Buried deeply below the remains of a schola (officers’ club house) and left with the debris over a Hadrianic workshop floor, a remarkable musical discovery was made in the silty mud on the Vindolanda excavations this year.

An extremely rare copper alloy cornu mouthpiece, dated to AD120-128, was uncovered in May of this year. The object, which is a first of its kind in the Vindolanda collection, has now completed the conservation process and is undergoing further research. The cornu (Latin “horn”, both musical and animal) was an instrument around 3m long, curled into a letter ‘G’ shape and was commonly supported by a wooden pole, allowing for some of the weight to be held on the shoulder. Cornua are depicted in many Roman settings on imagery with military, ceremonial and entertainment use.

The Roman army used the cornu to transmit orders to the troops in battle and the cornu is depicted on Roman military art such as Trajan’s Column in Rome as accompanying the movement of the standards.

“This is a really exciting find here at Vindolanda”, stated the Trust’s Curator Barbara Birley. “We know that instruments like the cornu existed in the ancient world but when you find part of a musical instrument it helps us to build a better picture of not just what the army looked like but also how they sounded. This discovery along with exceptional artefacts like the Vindolanda writing tablets, thin handwritten wooden letters, add so much more to our historical understanding of this remarkable Roman fort”.

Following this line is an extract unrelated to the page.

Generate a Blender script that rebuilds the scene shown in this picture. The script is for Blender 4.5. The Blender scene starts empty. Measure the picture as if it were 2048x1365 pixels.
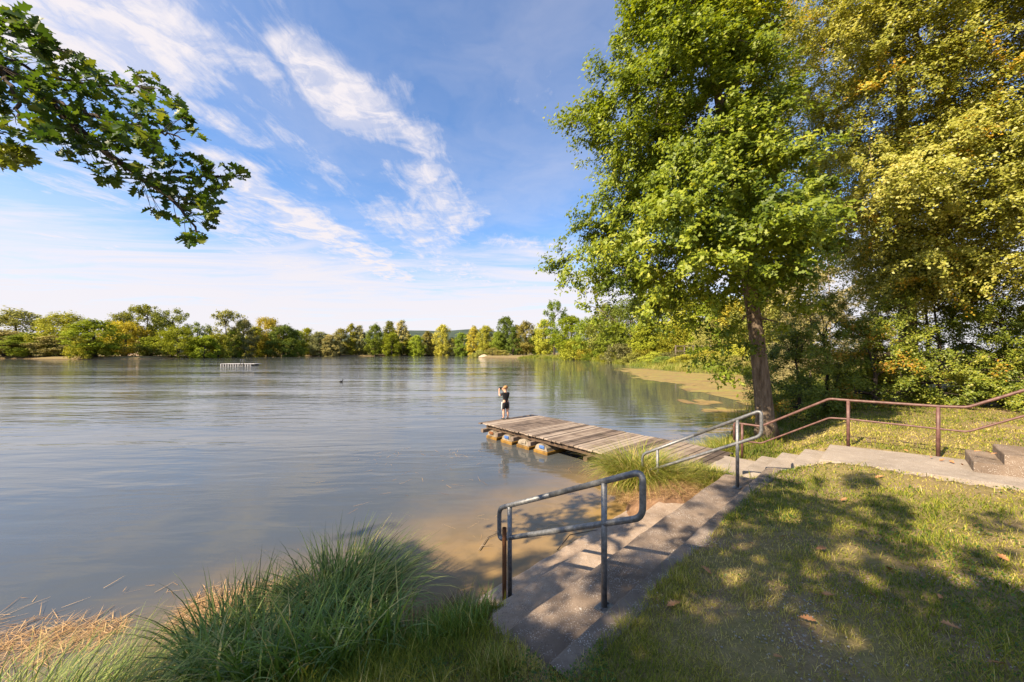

Dr Andrew Birley, Director of Excavations at the Trust commented “Finds like this bring another dimension to our appreciation of life and the ruins left behind, a soundscape to go with the smellscape of the Hadrianic forts and remains and it is apt that we made this discovery in the year that we celebrate 1900 years since the building of Hadrian’s Wall commenced”.

Analysis of excavated cornua as well as the other instruments have allowed reproductions to be made so we can hear how they may have sounded. A live performance at Vindolanda, with musician Letty Scott performing on a replica cornu will take place on Sunday 25th September 2022.

The newly uncovered mouthpiece will join the other exciting artefacts from the 2022 excavations in the ‘new finds case’ in the Vindolanda Museum from Easter of next year.